## [Supplied material]
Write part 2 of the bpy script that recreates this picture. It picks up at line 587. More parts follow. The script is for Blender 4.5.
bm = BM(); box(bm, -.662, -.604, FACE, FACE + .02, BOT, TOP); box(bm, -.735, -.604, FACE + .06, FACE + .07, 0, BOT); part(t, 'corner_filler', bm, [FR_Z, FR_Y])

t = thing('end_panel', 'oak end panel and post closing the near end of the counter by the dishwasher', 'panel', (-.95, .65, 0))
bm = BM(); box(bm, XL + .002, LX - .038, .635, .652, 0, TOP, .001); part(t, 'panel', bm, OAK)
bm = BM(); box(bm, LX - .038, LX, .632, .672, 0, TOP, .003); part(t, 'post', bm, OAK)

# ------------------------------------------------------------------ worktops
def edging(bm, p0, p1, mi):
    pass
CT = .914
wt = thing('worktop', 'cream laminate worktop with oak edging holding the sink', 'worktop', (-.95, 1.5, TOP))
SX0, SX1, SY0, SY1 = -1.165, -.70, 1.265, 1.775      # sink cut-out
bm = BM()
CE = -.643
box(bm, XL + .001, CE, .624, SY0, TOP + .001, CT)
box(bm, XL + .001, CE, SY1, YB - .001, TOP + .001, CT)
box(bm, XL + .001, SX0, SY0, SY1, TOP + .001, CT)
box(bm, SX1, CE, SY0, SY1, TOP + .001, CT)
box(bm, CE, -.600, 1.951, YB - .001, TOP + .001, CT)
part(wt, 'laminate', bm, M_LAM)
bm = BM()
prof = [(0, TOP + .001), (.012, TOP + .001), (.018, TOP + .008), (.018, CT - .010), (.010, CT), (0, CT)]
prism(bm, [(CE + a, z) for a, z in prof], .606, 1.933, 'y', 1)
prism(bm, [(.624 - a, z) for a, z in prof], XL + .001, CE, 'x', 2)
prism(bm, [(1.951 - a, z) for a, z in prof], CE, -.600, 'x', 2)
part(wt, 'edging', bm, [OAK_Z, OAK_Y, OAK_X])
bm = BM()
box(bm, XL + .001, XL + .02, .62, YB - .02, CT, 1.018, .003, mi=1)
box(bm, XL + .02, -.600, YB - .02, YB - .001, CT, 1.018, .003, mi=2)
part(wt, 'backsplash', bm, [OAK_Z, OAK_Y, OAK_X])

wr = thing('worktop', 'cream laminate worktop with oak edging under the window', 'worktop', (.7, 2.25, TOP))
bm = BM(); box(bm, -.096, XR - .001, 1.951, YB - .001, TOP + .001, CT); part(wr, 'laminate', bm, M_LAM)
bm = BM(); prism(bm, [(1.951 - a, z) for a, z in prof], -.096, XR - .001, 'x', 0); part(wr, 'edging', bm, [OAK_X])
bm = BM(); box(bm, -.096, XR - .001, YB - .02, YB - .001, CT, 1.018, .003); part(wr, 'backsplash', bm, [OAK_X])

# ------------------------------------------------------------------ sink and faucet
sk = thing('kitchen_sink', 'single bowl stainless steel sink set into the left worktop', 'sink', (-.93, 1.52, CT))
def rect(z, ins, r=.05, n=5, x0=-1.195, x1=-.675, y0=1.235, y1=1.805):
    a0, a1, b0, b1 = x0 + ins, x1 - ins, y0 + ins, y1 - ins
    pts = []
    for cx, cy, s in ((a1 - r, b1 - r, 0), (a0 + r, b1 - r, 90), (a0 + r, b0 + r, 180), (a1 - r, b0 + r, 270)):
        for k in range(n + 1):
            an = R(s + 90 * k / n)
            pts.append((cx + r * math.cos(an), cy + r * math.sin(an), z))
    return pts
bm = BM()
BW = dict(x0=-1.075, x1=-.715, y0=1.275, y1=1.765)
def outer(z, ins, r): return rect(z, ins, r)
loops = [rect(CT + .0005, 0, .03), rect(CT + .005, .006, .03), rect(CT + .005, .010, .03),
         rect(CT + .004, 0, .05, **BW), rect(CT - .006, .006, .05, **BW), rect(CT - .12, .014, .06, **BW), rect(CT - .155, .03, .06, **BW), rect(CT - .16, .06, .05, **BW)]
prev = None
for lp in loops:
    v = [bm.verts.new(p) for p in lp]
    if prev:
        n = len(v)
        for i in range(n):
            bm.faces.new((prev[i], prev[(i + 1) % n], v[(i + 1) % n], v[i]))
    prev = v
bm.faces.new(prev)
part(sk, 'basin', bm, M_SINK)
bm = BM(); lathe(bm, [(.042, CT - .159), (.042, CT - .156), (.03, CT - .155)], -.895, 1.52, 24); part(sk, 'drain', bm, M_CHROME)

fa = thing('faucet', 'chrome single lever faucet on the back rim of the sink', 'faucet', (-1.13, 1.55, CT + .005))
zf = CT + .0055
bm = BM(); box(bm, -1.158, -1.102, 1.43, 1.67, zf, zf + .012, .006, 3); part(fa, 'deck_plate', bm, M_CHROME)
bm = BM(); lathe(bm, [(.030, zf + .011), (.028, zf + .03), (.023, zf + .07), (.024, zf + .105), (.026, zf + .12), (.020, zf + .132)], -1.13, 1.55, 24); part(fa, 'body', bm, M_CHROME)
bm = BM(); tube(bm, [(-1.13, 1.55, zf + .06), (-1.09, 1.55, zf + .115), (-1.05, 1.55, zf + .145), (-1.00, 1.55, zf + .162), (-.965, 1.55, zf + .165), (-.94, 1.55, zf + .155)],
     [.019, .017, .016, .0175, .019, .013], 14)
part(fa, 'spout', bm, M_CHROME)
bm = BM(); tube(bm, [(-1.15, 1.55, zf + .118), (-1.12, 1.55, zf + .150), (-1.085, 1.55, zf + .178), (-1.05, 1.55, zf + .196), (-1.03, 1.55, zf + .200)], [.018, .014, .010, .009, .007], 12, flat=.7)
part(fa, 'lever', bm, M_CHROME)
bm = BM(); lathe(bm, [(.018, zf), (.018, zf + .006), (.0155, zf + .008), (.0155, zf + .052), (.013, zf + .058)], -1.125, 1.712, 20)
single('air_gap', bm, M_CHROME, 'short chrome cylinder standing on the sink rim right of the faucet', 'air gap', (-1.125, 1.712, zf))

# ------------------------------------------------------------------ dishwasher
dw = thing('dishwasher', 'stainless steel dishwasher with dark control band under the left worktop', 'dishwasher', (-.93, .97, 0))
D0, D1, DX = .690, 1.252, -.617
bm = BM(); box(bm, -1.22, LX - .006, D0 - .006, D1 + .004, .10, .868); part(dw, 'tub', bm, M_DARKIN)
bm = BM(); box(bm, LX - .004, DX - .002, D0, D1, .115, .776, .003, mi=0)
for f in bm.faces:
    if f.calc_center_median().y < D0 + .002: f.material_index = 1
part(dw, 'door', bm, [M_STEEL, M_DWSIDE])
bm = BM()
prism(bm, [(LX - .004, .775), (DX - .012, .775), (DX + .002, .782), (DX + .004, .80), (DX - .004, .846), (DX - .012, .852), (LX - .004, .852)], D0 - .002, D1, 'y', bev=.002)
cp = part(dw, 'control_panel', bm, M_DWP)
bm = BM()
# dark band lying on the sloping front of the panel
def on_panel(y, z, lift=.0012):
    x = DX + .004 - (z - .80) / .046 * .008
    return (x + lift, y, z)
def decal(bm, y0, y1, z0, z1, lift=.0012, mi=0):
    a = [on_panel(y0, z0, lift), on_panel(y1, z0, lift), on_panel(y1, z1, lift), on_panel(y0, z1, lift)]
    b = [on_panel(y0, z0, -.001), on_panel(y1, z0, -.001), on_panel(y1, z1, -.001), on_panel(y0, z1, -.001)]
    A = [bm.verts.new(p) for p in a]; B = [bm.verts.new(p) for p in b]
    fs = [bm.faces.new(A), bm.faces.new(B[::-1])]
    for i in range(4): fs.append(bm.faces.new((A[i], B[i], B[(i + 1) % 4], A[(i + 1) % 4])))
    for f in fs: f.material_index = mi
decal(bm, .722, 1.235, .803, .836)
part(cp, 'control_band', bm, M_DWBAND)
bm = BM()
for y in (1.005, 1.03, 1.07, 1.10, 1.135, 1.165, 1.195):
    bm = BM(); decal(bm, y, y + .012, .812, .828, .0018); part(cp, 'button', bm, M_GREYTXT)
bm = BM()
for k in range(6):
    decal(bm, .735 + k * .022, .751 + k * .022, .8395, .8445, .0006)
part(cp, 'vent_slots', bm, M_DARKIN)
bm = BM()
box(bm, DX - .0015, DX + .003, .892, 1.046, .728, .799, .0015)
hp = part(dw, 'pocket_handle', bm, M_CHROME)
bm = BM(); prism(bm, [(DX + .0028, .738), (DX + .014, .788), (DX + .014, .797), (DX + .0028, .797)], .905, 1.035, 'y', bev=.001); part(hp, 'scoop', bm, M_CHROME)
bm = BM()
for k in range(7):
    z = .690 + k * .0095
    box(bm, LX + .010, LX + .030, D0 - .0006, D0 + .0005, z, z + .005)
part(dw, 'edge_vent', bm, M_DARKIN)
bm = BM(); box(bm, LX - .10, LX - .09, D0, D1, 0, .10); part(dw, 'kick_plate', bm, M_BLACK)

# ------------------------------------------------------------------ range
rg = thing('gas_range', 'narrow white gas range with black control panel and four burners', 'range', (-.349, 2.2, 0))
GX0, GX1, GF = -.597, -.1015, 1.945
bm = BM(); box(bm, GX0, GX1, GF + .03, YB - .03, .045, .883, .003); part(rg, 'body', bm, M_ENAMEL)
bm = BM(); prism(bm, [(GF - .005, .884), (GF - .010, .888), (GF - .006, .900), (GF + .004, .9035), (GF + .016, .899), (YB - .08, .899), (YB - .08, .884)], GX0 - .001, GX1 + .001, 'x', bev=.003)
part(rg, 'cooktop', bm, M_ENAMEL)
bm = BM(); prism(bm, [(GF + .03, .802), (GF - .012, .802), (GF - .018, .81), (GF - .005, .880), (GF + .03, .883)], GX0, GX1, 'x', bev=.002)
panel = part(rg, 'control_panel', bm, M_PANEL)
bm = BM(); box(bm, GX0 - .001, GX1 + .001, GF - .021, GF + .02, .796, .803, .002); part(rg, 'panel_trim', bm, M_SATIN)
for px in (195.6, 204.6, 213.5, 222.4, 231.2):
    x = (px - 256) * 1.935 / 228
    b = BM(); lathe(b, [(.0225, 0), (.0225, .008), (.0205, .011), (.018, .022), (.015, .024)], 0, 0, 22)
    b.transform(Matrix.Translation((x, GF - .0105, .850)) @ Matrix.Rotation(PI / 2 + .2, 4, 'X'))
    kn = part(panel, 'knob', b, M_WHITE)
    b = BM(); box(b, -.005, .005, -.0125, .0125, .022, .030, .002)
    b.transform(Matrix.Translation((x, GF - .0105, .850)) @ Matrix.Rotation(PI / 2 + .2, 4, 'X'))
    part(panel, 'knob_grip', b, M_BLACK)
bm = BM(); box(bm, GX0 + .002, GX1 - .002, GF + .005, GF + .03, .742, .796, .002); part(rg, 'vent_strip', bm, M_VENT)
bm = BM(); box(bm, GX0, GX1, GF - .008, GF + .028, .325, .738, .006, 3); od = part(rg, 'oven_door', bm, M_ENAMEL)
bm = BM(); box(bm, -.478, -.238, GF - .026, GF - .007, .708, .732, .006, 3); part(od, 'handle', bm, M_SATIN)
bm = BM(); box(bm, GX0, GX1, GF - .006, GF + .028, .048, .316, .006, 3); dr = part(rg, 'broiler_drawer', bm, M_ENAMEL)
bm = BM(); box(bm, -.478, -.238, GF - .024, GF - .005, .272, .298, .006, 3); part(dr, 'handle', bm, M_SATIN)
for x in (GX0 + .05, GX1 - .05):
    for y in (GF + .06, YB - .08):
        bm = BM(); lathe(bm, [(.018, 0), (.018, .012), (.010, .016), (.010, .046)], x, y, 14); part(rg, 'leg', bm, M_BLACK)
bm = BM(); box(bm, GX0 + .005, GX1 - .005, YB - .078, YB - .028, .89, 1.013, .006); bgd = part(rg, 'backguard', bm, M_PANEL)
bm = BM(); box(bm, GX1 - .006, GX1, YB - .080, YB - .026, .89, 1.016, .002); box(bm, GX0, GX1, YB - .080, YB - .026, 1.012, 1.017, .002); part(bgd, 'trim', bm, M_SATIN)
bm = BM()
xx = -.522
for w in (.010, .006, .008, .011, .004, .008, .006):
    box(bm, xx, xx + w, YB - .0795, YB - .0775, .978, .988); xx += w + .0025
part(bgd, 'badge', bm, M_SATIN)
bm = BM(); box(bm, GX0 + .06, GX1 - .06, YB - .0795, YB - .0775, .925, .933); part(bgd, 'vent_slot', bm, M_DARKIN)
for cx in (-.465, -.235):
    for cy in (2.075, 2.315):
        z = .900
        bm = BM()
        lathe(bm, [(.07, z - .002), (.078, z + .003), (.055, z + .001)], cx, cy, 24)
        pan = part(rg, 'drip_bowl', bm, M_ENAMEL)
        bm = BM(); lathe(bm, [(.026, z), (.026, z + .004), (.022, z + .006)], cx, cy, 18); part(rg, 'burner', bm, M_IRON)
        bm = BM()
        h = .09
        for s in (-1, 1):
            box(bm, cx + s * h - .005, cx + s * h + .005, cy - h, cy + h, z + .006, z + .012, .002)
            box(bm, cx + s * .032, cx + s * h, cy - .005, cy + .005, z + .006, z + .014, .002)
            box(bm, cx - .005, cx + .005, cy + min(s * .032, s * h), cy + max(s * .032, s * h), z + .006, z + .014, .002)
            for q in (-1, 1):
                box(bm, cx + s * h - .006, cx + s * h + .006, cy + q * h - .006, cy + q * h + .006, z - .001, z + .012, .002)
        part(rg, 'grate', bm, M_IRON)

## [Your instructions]
Only the lines from the beginning of the material above through the line with "part(t, 'post', bm, OAK)" are wanted; extract them exactly.

## [Complete output]
Write part 2 of the bpy script that recreates this picture. It picks up at line 587. More parts follow. The script is for Blender 4.5.
bm = BM(); box(bm, -.662, -.604, FACE, FACE + .02, BOT, TOP); box(bm, -.735, -.604, FACE + .06, FACE + .07, 0, BOT); part(t, 'corner_filler', bm, [FR_Z, FR_Y])

t = thing('end_panel', 'oak end panel and post closing the near end of the counter by the dishwasher', 'panel', (-.95, .65, 0))
bm = BM(); box(bm, XL + .002, LX - .038, .635, .652, 0, TOP, .001); part(t, 'panel', bm, OAK)
bm = BM(); box(bm, LX - .038, LX, .632, .672, 0, TOP, .003); part(t, 'post', bm, OAK)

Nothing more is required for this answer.